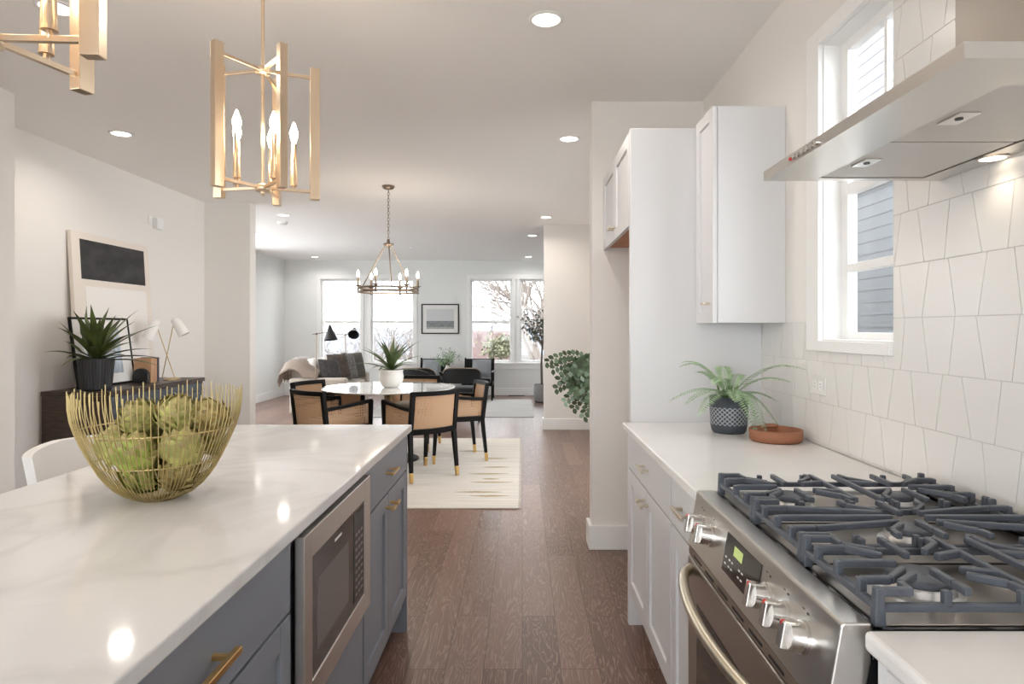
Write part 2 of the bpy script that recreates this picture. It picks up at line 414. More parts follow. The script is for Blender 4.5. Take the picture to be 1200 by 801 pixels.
struct(w, 'wall_back', 'living_paint', 'pale grey living room wall with four tall windows', 'wall')
# wall behind the camera: unseen glazed patio doors added to let daylight in
w = MB(); w.box(XL-.2, YR-.15, 0, -2.3, YR, CEIL).box(.6, YR-.15, 0, XR+.2, YR, CEIL).box(-2.3, YR-.15, 2.45, .6, YR, CEIL)
struct(w, 'wall_front', 'wall_paint', 'wall behind the viewer around the added patio doors', 'wall')
d = MB()
for i in range(4):
    a = -2.3+2.9*i/3; d.box(a-.04, YR-.11, 0, a+.04, YR-.03, 2.45)
d.box(-2.3, YR-.11, 0, .6, YR-.03, .07).box(-2.3, YR-.11, 2.38, .6, YR-.03, 2.45)
dr = struct(d, 'added_door_1', 'white_trim', 'unseen white framed patio door added behind the viewer for daylight', 'door')
MB().box(-2.3, YR-.075, .07, .6, YR-.07, 2.38).build('glass_pane', 'glass', dr)
d = MB()
for i in range(5):
    a = LW[0]+(LW[1]-LW[0])*i/4; d.box(XL-.12, a-.035, LW[2], XL-.05, a+.035, LW[3])
d.box(XL-.12, LW[0], LW[2], XL-.05, LW[1], LW[2]+.05).box(XL-.12, LW[0], LW[3]-.05, XL-.05, LW[1], LW[3])
kl = struct(d, 'window_6', 'white_trim', 'unseen white kitchen window added in the near left wall for daylight', 'window')
MB().box(XL-.09, LW[0], LW[2], XL-.085, LW[1], LW[3]).build('glass_pane', 'glass', kl)
# baseboards
def base(name, segs, label):
    b = MB()
    for x0, y0, x1, y1 in segs:
        b.box(x0, y0, 0, x1, y1, .146)
    return struct(b, name, 'white_trim', label, 'baseboard', bevel=.004)
base('baseboard_stub', [(.405, 3.845, 1.10, 3.867), (.405, 3.867, .426, 4.02)], 'white baseboard around the short wall end')
base('baseboard_pier', [(.27, 8.42, 1.10, 8.44), (.27, 8.44, .29, 8.62)], 'white baseboard along the cream wall end')
base('baseboard_back', [(XLL, YB-.018, 3.0, YB)], 'white baseboard under the living room windows')
base('baseboard_living', [(XLL, 7.1, XLL+.018, YB-.018)], 'white baseboard along the living room left wall')
base('baseboard_left', [(XL, YR, XL+.016, 3.76), (XA, 3.76, XA+.016, 6.93), (XA+.016, 6.93, -2.972, 6.95), (-2.99, 6.95, -2.972, 7.12)], 'white baseboard along the left kitchen walls')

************

Stated exercise ▸
Quote the material in full and exactly; do not carry over its pictures.

Problem solution ▸
Write part 2 of the bpy script that recreates this picture. It picks up at line 414. More parts follow. The script is for Blender 4.5. Take the picture to be 1200 by 801 pixels.
struct(w, 'wall_back', 'living_paint', 'pale grey living room wall with four tall windows', 'wall')
# wall behind the camera: unseen glazed patio doors added to let daylight in
w = MB(); w.box(XL-.2, YR-.15, 0, -2.3, YR, CEIL).box(.6, YR-.15, 0, XR+.2, YR, CEIL).box(-2.3, YR-.15, 2.45, .6, YR, CEIL)
struct(w, 'wall_front', 'wall_paint', 'wall behind the viewer around the added patio doors', 'wall')
d = MB()
for i in range(4):
    a = -2.3+2.9*i/3; d.box(a-.04, YR-.11, 0, a+.04, YR-.03, 2.45)
d.box(-2.3, YR-.11, 0, .6, YR-.03, .07).box(-2.3, YR-.11, 2.38, .6, YR-.03, 2.45)
dr = struct(d, 'added_door_1', 'white_trim', 'unseen white framed patio door added behind the viewer for daylight', 'door')
MB().box(-2.3, YR-.075, .07, .6, YR-.07, 2.38).build('glass_pane', 'glass', dr)
d = MB()
for i in range(5):
    a = LW[0]+(LW[1]-LW[0])*i/4; d.box(XL-.12, a-.035, LW[2], XL-.05, a+.035, LW[3])
d.box(XL-.12, LW[0], LW[2], XL-.05, LW[1], LW[2]+.05).box(XL-.12, LW[0], LW[3]-.05, XL-.05, LW[1], LW[3])
kl = struct(d, 'window_6', 'white_trim', 'unseen white kitchen window added in the near left wall for daylight', 'window')
MB().box(XL-.09, LW[0], LW[2], XL-.085, LW[1], LW[3]).build('glass_pane', 'glass', kl)
# baseboards
def base(name, segs, label):
    b = MB()
    for x0, y0, x1, y1 in segs:
        b.box(x0, y0, 0, x1, y1, .146)
    return struct(b, name, 'white_trim', label, 'baseboard', bevel=.004)
base('baseboard_stub', [(.405, 3.845, 1.10, 3.867), (.405, 3.867, .426, 4.02)], 'white baseboard around the short wall end')
base('baseboard_pier', [(.27, 8.42, 1.10, 8.44), (.27, 8.44, .29, 8.62)], 'white baseboard along the cream wall end')
base('baseboard_back', [(XLL, YB-.018, 3.0, YB)], 'white baseboard under the living room windows')
base('baseboard_living', [(XLL, 7.1, XLL+.018, YB-.018)], 'white baseboard along the living room left wall')
base('baseboard_left', [(XL, YR, XL+.016, 3.76), (XA, 3.76, XA+.016, 6.93), (XA+.016, 6.93, -2.972, 6.95), (-2.99, 6.95, -2.972, 7.12)], 'white baseboard along the left kitchen walls')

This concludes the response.